There are still a few deals on the market.
3 min. read
The interior atrium of a Belcaro condo building. Feb. 8, 2024.
Kevin J. Beaty/Denverite

The median price of a Denver area house has risen to $660,000, a few thousand dollars higher than they were this time last year.

The median price of condos and other attached properties, in contrast, has dropped more than $15,000 to $407,250.

That's according to the latest Market Trends Report from the Denver Metro Association of Realtors.

The report takes into account data from Adams, Arapahoe, Boulder, Broomfield, Clear Creek, Denver, Douglas, Elbert, Gilpin, Jefferson and Park counties.

Why are condos selling for less?

In short, there are too many expensive fees involved and the value of these properties is not increasing as quickly as stand-alone houses.

"These properties experienced a three-pronged financial hit over the last year due to rising HOA fees, association assessments and property taxes," wrote DMAR market trends committee chair Libby Levinson-Katz in the report.

"Homeowners in the condo market are paying more to hold onto their properties," she added. "As a result, by and large, they are not appreciating as well as they once did due to buyer hesitancy to take on the financial burden."

How are mortgage interest rates doing?

Mortgage interest rates, still hovering around a hefty 7 percent, have not deterred all sellers from entering the market.

The assumption among realtors earlier in the year was that the high mortgage rates would be cut by now, and more people would enter the housing market.
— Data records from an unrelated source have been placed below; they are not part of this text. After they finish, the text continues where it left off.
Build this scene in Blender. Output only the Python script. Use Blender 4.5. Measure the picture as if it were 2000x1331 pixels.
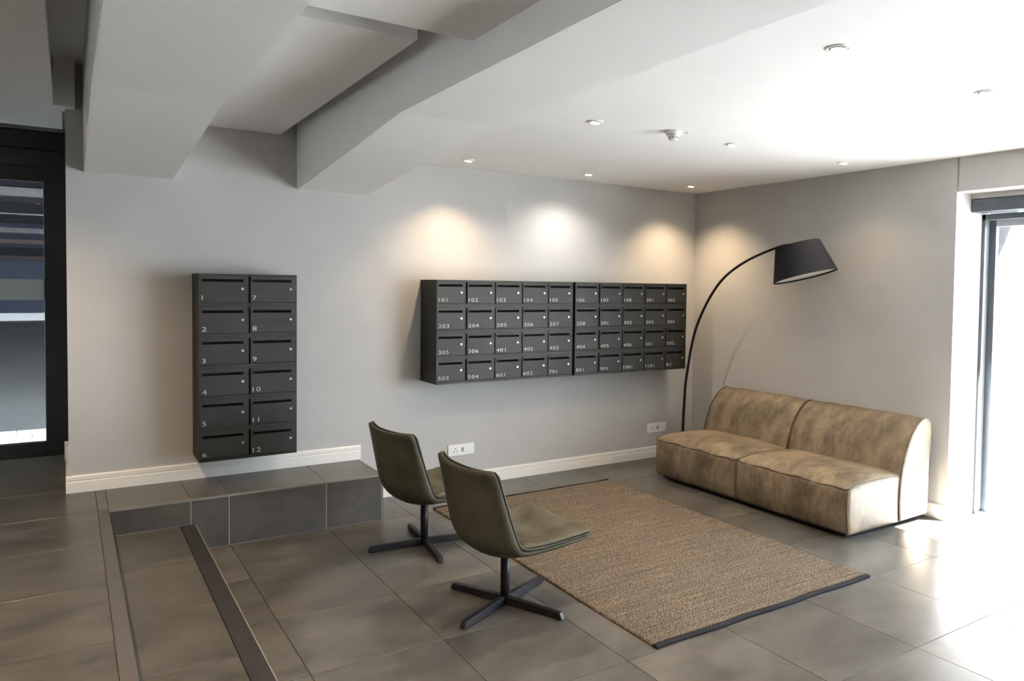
import bpy, bmesh, math, random
from mathutils import Vector, Matrix, noise
random.seed(7)
sc = bpy.context.scene
for o in list(bpy.data.objects): bpy.data.objects.remove(o)
C = sc.collection
PI = math.pi

# ------------------------------------------------------------------ camera
cam_d = bpy.data.cameras.new('camera')
cam = bpy.data.objects.new('camera', cam_d); C.objects.link(cam)
cam_d.sensor_fit = 'HORIZONTAL'; cam_d.sensor_width = 36.0
cam_d.lens = 1448.8169/2000*36
cam_d.shift_x = -76.8796/2000; cam_d.shift_y = -51.6393/2000
cam_d.clip_start = 0.05; cam_d.clip_end = 200
p, r, y = 0.0359, 0.0125, 0.5773
F = Vector((math.sin(y)*math.cos(p), math.cos(y)*math.cos(p), -math.sin(p)))
R0 = Vector((math.cos(y), -math.sin(y), 0)); U0 = R0.cross(F)
Rv = math.cos(r)*R0 + math.sin(r)*U0; Uv = -math.sin(r)*R0 + math.cos(r)*U0
m = Matrix((Rv, Uv, -F)).transposed().to_4x4()
m.translation = Vector((-5.21299, -5.41252, 1.62338))
cam.matrix_world = m
sc.camera = cam

# ------------------------------------------------------------------ world, sun, exposure
w = bpy.data.worlds.new('world'); sc.world = w; w.use_nodes = True
bg = w.node_tree.nodes['Background']
bg.inputs['Color'].default_value = (0.78, 0.89, 1.0, 1); bg.inputs['Strength'].default_value = 9.0
sd = bpy.data.lights.new('sun', 'SUN'); sd.energy = 240.0; sd.angle = math.radians(0.6); sd.color = (1, 0.98, 0.96)
sun = bpy.data.objects.new('sun', sd); C.objects.link(sun)
sdir = Vector((-1, 0.8, -1.35)).normalized()
sun.rotation_euler = sdir.to_track_quat('-Z', 'Y').to_euler()
sun.location = (6, -8, 8)
pd = bpy.data.lights.new('window_portal', 'AREA'); pd.shape = 'RECTANGLE'; pd.size = 4.7; pd.size_y = 2.4
pd.cycles.is_portal = True
po = bpy.data.objects.new('window_portal', pd); C.objects.link(po)
po.location = (0.52, -4.95, 1.2); po.rotation_euler = Vector((-1, 0, 0)).to_track_quat('-Z', 'Y').to_euler()
vs = sc.view_settings
vs.view_transform = 'Standard'; vs.look = 'None'; vs.gamma = 1; vs.use_curve_mapping = False
vs.exposure = 1.3
cy = sc.cycles
cy.use_denoising = True
cy.max_bounces = 10; cy.diffuse_bounces = 6; cy.glossy_bounces = 4; cy.transparent_max_bounces = 12
cy.sample_clamp_indirect = 5.0
cy.caustics_reflective = False; cy.caustics_refractive = False
SPOT_WARM = (1.0, 0.74, 0.46); SPOT_NEUTRAL = (1.0, 0.93, 0.84)
SPOT_W = 34.0; LEFT_W = 56.0

# ------------------------------------------------------------------ materials
def mat(name, color, rough=0.6, metal=0.0, spec=0.5, noise_amt=0.0, noise_scale=8.0, col2=None, bump=0.0, bump_scale=60.0,
        rand=0.0, emit=None, estr=0.0, detail=4.0, stretch=None, lohi=(0.35, 0.65), coat=0.0, rough2=None, nrough=0.6):
    mt = bpy.data.materials.new(name); mt.use_nodes = True
    nt = mt.node_tree; b = nt.nodes['Principled BSDF']
    b.inputs['Base Color'].default_value = (*color, 1); b.inputs['Roughness'].default_value = rough
    b.inputs['Metallic'].default_value = metal; b.inputs['Specular IOR Level'].default_value = spec
    if coat: b.inputs['Coat Weight'].default_value = coat
    if emit:
        b.inputs['Emission Color'].default_value = (*emit, 1); b.inputs['Emission Strength'].default_value = estr
    if col2 or bump or rand:
        tc = nt.nodes.new('ShaderNodeTexCoord'); mp = nt.nodes.new('ShaderNodeMapping')
        nt.links.new(tc.outputs['Object'], mp.inputs['Vector'])
        if stretch: mp.inputs['Scale'].default_value = stretch
        vec = mp.outputs['Vector']
    if rand:
        oi = nt.nodes.new('ShaderNodeObjectInfo')
        sv = nt.nodes.new('ShaderNodeVectorMath'); sv.operation = 'SCALE'; sv.inputs[0].default_value = (37., 91., 13.)
        nt.links.new(oi.outputs['Random'], sv.inputs['Scale'])
        av = nt.nodes.new('ShaderNodeVectorMath'); av.operation = 'ADD'
        nt.links.new(vec, av.inputs[0]); nt.links.new(sv.outputs[0], av.inputs[1]); vec = av.outputs[0]
    out = None
    if col2:
        n = nt.nodes.new('ShaderNodeTexNoise'); n.inputs['Scale'].default_value = noise_scale; n.inputs['Detail'].default_value = detail
        n.inputs['Roughness'].default_value = nrough
        nt.links.new(vec, n.inputs['Vector'])
        rp = nt.nodes.new('ShaderNodeValToRGB')
        rp.color_ramp.elements[0].position = lohi[0]; rp.color_ramp.elements[1].position = lohi[1]
        rp.color_ramp.elements[0].color = (*color, 1); rp.color_ramp.elements[1].color = (*col2, 1)
        nt.links.new(n.outputs['Fac'], rp.inputs['Fac']); out = rp.outputs['Color']
        if rough2 is not None:
            mr = nt.nodes.new('ShaderNodeMapRange'); mr.inputs['To Min'].default_value = rough; mr.inputs['To Max'].default_value = rough2
            nt.links.new(n.outputs['Fac'], mr.inputs['Value']); nt.links.new(mr.outputs[0], b.inputs['Roughness'])
    if rand:
        mr = nt.nodes.new('ShaderNodeMapRange'); mr.inputs['To Min'].default_value = 1-rand; mr.inputs['To Max'].default_value = 1+rand
        nt.links.new(oi.outputs['Random'], mr.inputs['Value'])
        mx = nt.nodes.new('ShaderNodeVectorMath'); mx.operation = 'SCALE'
        if out: nt.links.new(out, mx.inputs[0])
        else: mx.inputs[0].default_value = color
        nt.links.new(mr.outputs[0], mx.inputs['Scale']); out = mx.outputs[0]
    if out: nt.links.new(out, b.inputs['Base Color'])
    if bump:
        n2 = nt.nodes.new('ShaderNodeTexNoise'); n2.inputs['Scale'].default_value = bump_scale; n2.inputs['Detail'].default_value = 3
        nt.links.new(vec, n2.inputs['Vector'])
        bp = nt.nodes.new('ShaderNodeBump'); bp.inputs['Strength'].default_value = bump; bp.inputs['Distance'].default_value = 0.01
        nt.links.new(n2.outputs['Fac'], bp.inputs['Height']); nt.links.new(bp.outputs[0], b.inputs['Normal'])
    return mt

M = {}
M['wall'] = mat('greige_wall_paint', (0.452, 0.440, 0.424), 0.75, spec=0.2, col2=(0.472, 0.460, 0.444), noise_scale=3, bump=0.08, bump_scale=140)
M['ceil'] = mat('white_ceiling_paint', (0.88, 0.875, 0.868), 0.85, spec=0.15, col2=(0.90, 0.895, 0.888), noise_scale=2, bump=0.05, bump_scale=120)
M['trim'] = mat('white_gloss_trim', (0.80, 0.77, 0.72), 0.35)
M['tile'] = mat('grey_stone_tile', (0.034, 0.0325, 0.029), 0.27, nrough=0.70, col2=(0.112, 0.107, 0.096), noise_scale=2.2, detail=8, bump=0.06,
                bump_scale=30, rand=0.10, stretch=(1, 1.6, 1), lohi=(0.28, 0.72), rough2=0.36)
M['grout'] = mat('dark_grout', (0.055, 0.052, 0.046), 0.9, col2=(0.07, 0.066, 0.06), noise_scale=40)
M['grout_light'] = mat('pale_grout', (0.36, 0.35, 0.32), 0.9, col2=(0.40, 0.39, 0.36), noise_scale=40)
M['riser'] = mat('dark_riser_tile', (0.033, 0.029, 0.024), 0.5, nrough=0.68, col2=(0.078, 0.070, 0.060), noise_scale=3, detail=7, rand=0.12, lohi=(0.3, 0.7))
M['alu'] = mat('brushed_aluminium', (0.20, 0.195, 0.185), 0.5, metal=0.3, col2=(0.25, 0.245, 0.235), noise_scale=20, stretch=(1, 1, 30))
M['nosing'] = mat('grey_nosing', (0.066, 0.063, 0.060), 0.5, col2=(0.076, 0.072, 0.069), noise_scale=12)
M['nosing_dark'] = mat('charcoal_nosing', (0.018, 0.018, 0.018), 0.6, spec=0.3, col2=(0.024, 0.024, 0.024), noise_scale=14)
M['box'] = mat('charcoal_powder_coat', (0.0145, 0.0135, 0.0115), 0.55, spec=0.3, col2=(0.018, 0.017, 0.0145), noise_scale=30, bump=0.03, bump_scale=600)
M['door'] = mat('charcoal_door_coat', (0.0165, 0.0155, 0.0135), 0.55, spec=0.3, col2=(0.020, 0.0185, 0.016), noise_scale=30, bump=0.03, bump_scale=600)
M['black'] = mat('black_void', (0.003, 0.003, 0.003), 0.9, spec=0.0, col2=(0.006, 0.006, 0.006))
M['chrome'] = mat('chrome', (0.42, 0.41, 0.40), 0.42, metal=1.0, col2=(0.46, 0.45, 0.44), noise_scale=50)
M['number'] = mat('white_numeral', (0.50, 0.49, 0.46), 0.5, col2=(0.55, 0.54, 0.51), noise_scale=60)
M['olive'] = mat('olive_leather', (0.040, 0.038, 0.024), 0.55, spec=0.28, col2=(0.074, 0.069, 0.045), noise_scale=6, detail=6, bump=0.12, bump_scale=90, lohi=(0.3, 0.7))
M['olive_pipe'] = mat('dark_olive_piping', (0.014, 0.013, 0.009), 0.7, col2=(0.04, 0.038, 0.026), noise_scale=40)
M['tan'] = mat('worn_tan_leather', (0.060, 0.044, 0.027), 0.50, spec=0.35, nrough=0.74, col2=(0.245, 0.188, 0.122), noise_scale=3.6, detail=12, bump=0.16, bump_scale=26, lohi=(0.36, 0.66), stretch=(1, 1.5, 0.8), rough2=0.62)
M['tan_pipe'] = mat('dark_tan_piping', (0.030, 0.022, 0.015), 0.7, col2=(0.085, 0.065, 0.045), noise_scale=40)
M['steel'] = mat('black_steel', (0.006, 0.006, 0.008), 0.45, spec=0.3, col2=(0.009, 0.009, 0.011), noise_scale=30)
M['shade'] = mat('charcoal_fabric', (0.017, 0.017, 0.018), 0.95, spec=0.1, col2=(0.020, 0.020, 0.021), noise_scale=60)
M['shade_in'] = mat('pale_diffuser', (0.48, 0.46, 0.43), 0.8, col2=(0.52, 0.50, 0.47), noise_scale=20)
M['plastic'] = mat('white_plastic', (0.78, 0.77, 0.74), 0.35, col2=(0.80, 0.79, 0.76), noise_scale=30)
M['greyplastic'] = mat('grey_plastic', (0.30, 0.30, 0.30), 0.45, col2=(0.34, 0.34, 0.34), noise_scale=30)
M['red'] = mat('red_plastic', (0.5, 0.05, 0.03), 0.4, col2=(0.55, 0.06, 0.04), noise_scale=30)
M['frame'] = mat('black_door_frame', (0.012, 0.013, 0.014), 0.40, col2=(0.016, 0.017, 0.018), noise_scale=10)
M['wframe'] = mat('grey_window_frame', (0.060, 0.072, 0.085), 0.35, col2=(0.070, 0.082, 0.095), noise_scale=10)
M['wlight'] = mat('pale_window_channel', (0.34, 0.36, 0.37), 0.35, metal=0.3, col2=(0.38, 0.40, 0.41), noise_scale=10)
M['frost'] = mat('frosted_film', (0.62, 0.70, 0.70), 0.7, col2=(0.66, 0.73, 0.73), noise_scale=10)
M['paving'] = mat('pale_paving', (0.39, 0.395, 0.40), 0.8, col2=(0.44, 0.445, 0.45), noise_scale=4)
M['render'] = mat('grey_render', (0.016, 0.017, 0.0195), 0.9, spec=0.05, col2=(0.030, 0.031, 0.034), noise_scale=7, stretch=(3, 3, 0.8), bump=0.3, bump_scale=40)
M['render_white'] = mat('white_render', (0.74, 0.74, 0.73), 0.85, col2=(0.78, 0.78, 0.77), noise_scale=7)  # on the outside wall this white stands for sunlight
M['road'] = mat('car_park_concrete', (0.10, 0.102, 0.098), 0.6, col2=(0.15, 0.152, 0.147), noise_scale=0.8, detail=8)
M['blue'] = mat('blue_wall_paint', (0.007, 0.015, 0.036), 0.6, col2=(0.010, 0.019, 0.043), noise_scale=0.5)
M['navy'] = mat('navy_steel', (0.0025, 0.0035, 0.0055), 0.6, spec=0.1, col2=(0.004, 0.005, 0.007), noise_scale=2)
M['soffit'] = mat('concrete_soffit', (0.07, 0.072, 0.073), 0.8, col2=(0.10, 0.102, 0.103), noise_scale=1)
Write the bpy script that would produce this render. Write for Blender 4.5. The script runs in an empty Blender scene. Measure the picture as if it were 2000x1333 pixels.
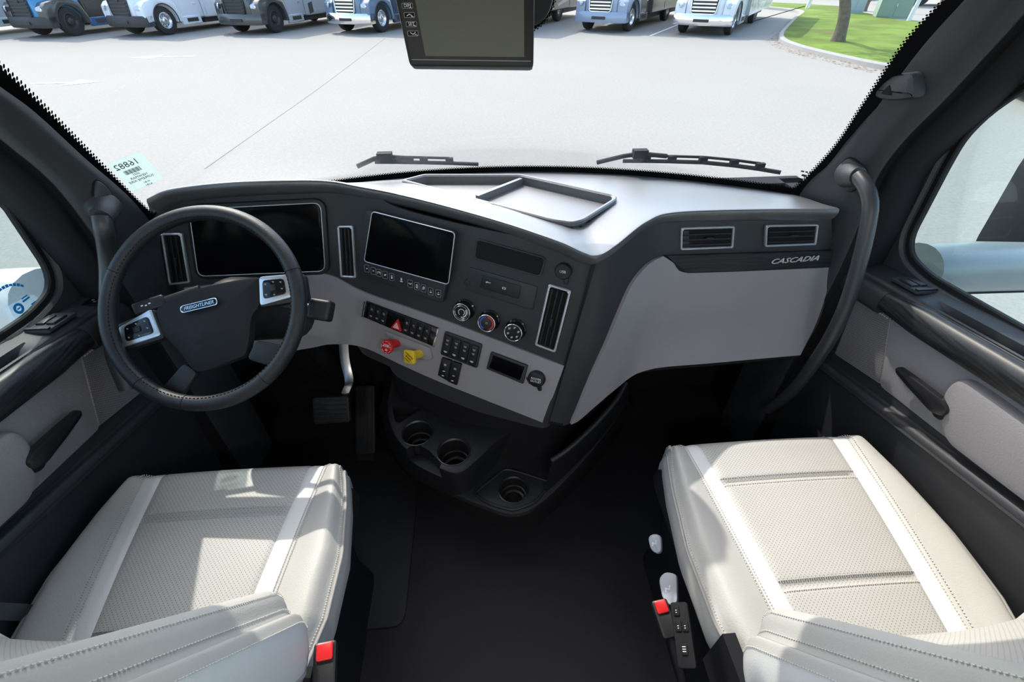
import bpy, bmesh, math, random
from mathutils import Vector as V, Matrix
from mathutils.bvhtree import BVHTree
from mathutils.geometry import tessellate_polygon
random.seed(7)
S = bpy.context.scene
COL = S.collection
R = math.radians

# ------------------------------------------------------------------ camera
FPX = 900.0                       # focal length for a 2000 px wide frame
PITCH, YAW, ROLL = R(39.5), R(3.5), R(-0.5)
CAMLOC = V((-.03, 0, 1.45))
cF = V((math.sin(YAW)*math.cos(PITCH), math.cos(YAW)*math.cos(PITCH), -math.sin(PITCH)))
cR = V((math.cos(YAW), -math.sin(YAW), 0)); cU = cR.cross(cF)
cR, cU = cR*math.cos(ROLL)+cU*math.sin(ROLL), cU*math.cos(ROLL)-cR*math.sin(ROLL)
cam = bpy.data.cameras.new('camera'); cam.sensor_width = 36; cam.lens = 36*FPX/2000
cam.clip_start = .02; cam.clip_end = 500
camo = bpy.data.objects.new('camera', cam); COL.objects.link(camo)
m3 = Matrix((cR, cU, -cF)).transposed()
camo.matrix_world = Matrix.Translation(CAMLOC) @ m3.to_4x4()
S.camera = camo

# ------------------------------------------------------------------ light
SUN_DIR = V((.33, -.83, -1.0)).normalized()       # direction the sunlight travels
w = bpy.data.worlds.new('sky'); S.world = w; w.use_nodes = True
nt = w.node_tree; nt.nodes.clear()
sky = nt.nodes.new('ShaderNodeTexSky'); sky.sky_type = 'NISHITA'; sky.sun_disc = False
sky.sun_elevation = math.asin(-SUN_DIR.z)
sky.sun_rotation = math.atan2(-SUN_DIR.x, -SUN_DIR.y)
sky.air_density = 1.2; sky.dust_density = 2.2; sky.ozone_density = 1.0; sky.altitude = 0
bg = nt.nodes.new('ShaderNodeBackground'); bg.inputs[1].default_value = .50
wo = nt.nodes.new('ShaderNodeOutputWorld')
nt.links.new(sky.outputs[0], bg.inputs[0]); nt.links.new(bg.outputs[0], wo.inputs[0])
sl = bpy.data.lights.new('sun', 'SUN'); sl.energy = 4.2; sl.angle = R(.6); sl.color = (1, .95, .87)
so = bpy.data.objects.new('sun', sl); COL.objects.link(so)
so.rotation_euler = SUN_DIR.to_track_quat('-Z', 'Y').to_euler(); so.location = (-5, 14, 16)
S.view_settings.view_transform = 'Standard'; S.view_settings.look = 'None'
S.view_settings.exposure = .15; S.view_settings.gamma = 1; S.view_settings.use_curve_mapping = False
S.cycles.use_denoising = True
S.cycles.max_bounces = 10; S.cycles.transparent_max_bounces = 24
S.cycles.sample_clamp_indirect = 6

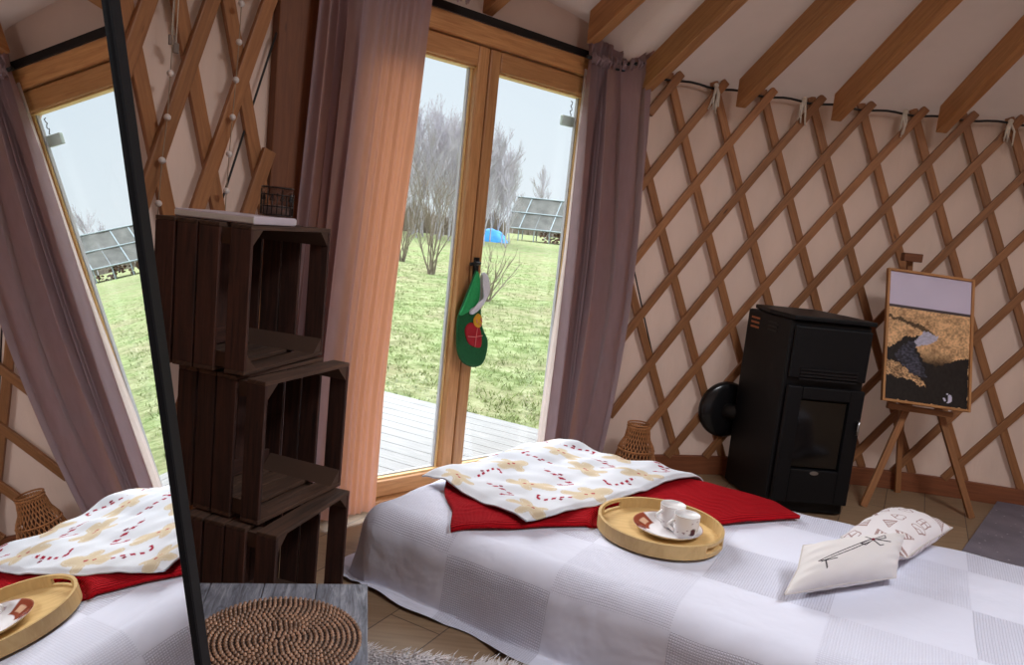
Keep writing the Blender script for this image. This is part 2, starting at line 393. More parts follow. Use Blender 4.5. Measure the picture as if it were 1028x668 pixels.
# ------------------------------------------------------------------ door
dr = thing('door_1', None, None, DO, kind='structure')
m = MB()
for sg in (-1, 1): m.box(D(sg*.775, -.02, 1.058), (0, 0, 2.116), DS*.11, DN*.12)
m.box(D(0, -.02, 2.075), DS*1.44, DN*.12, (0, 0, .082)); m.box(D(0, -.02, .013), DS*1.44, DN*.14, (0, 0, .026))
m.build('door_frame', M['door'], dr, bevel=.005)
for sg in (-1, 1):
    m = MB()
    m.box(D(sg*.034, -.018, 1.03), (0, 0, 2.0), DS*.062, DN*.07); m.box(D(sg*.683, -.018, 1.03), (0, 0, 2.0), DS*.070, DN*.07)
    m.box(D(sg*.3565, -.018, 1.986), DS*.583, DN*.07, (0, 0, .088)); m.box(D(sg*.3565, -.018, .066), DS*.583, DN*.07, (0, 0, .072))
    lf = m.build('door_leaf', M['door'], dr, bevel=.007)
    g = MB(); s0, s1, z0, z1 = .065, .648, .102, 1.942
    for a, b_ in (((s0+.004), .008), ((s1-.004), .008)): g.box(D(sg*a, -.03, (z0+z1)/2), (0, 0, z1-z0), DS*b_, DN*.024)
    for z in (z0+.004, z1-.004): g.box(D(sg*(s0+s1)/2, -.03, z), DS*(s1-s0), DN*.05, (0, 0, .008))
    g.build('lit_glazing_bead', M['bead'], lf)  # pale strips paint the lit bevel at the glass border
    k = MB(); k.box(D(-.076 if sg < 0 else .637, -.034, (z0+z1)/2), (0, 0, z1-z0), DS*.010, DN*.016); k.box(D(sg*(s0+s1)/2, -.034, z0+.011), DS*(s1-s0), DN*.016, (0, 0, .006)); k.build('gasket', M['gasket'], lf)
    MB().box(D(sg*(s0+s1)/2, -.02, (z0+z1)/2), (0, 0, z1-z0), DS*(s1-s0), DN*.006).build('glass_pane', M['glass'], lf)
m = MB(); m.box(D(.028, .022, 1.055), (0, 0, .11), DS*.03, DN*.006); m.tube([D(.028, .02, 1.085), D(.028, .045, 1.085), D(.0, .05, 1.084), D(-.03, .05, 1.08)], .008, 8)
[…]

But the Federal Reserve has kept those rates high.

Still, people are buying and selling homes. The number of active listings at the end of the month was up more than 75 percent from this time last year.

"Opportunities do exist in the Denver market for persistent buyers," Levinson-Katz said.

With inventory up, buyers have more homes to choose from than they have in recent years.

Levinson-Katz is cautioning sellers to prepare their home for sale instead of rushing to put their properties on the market, as buyers have more room to look for deals.

"Consumers have become accustomed to transacting real estate quickly throughout the last few years," she noted. "As a result, sellers are more willing to evaluate a price correction or negotiate with buyers at the onset for a quick sale."

There are some stand-alone homes you can get for the price of a condo. Like this one ...

What's considered a bargain now in Denver?

Well, you could spend $415,000 on a 614-square-foot, two-bedroom, one-bathroom box in Whittier, near the City Park Golf Course. It looks about the size of a garage.

"This unique property boasts two bedrooms and one bathroom, upgraded kitchen with granite countertops and new backsplash, and newer tile flooring," according to the posting. "Outside you will find a shed for extra storage."

2118 E 25th Avenue
Kevin J. Beaty/Denverite

Even better: the location.

The property has been sitting on Zillow for 33 days. Sure, it's the size of a studio. But hey, at least there aren't HOA fees.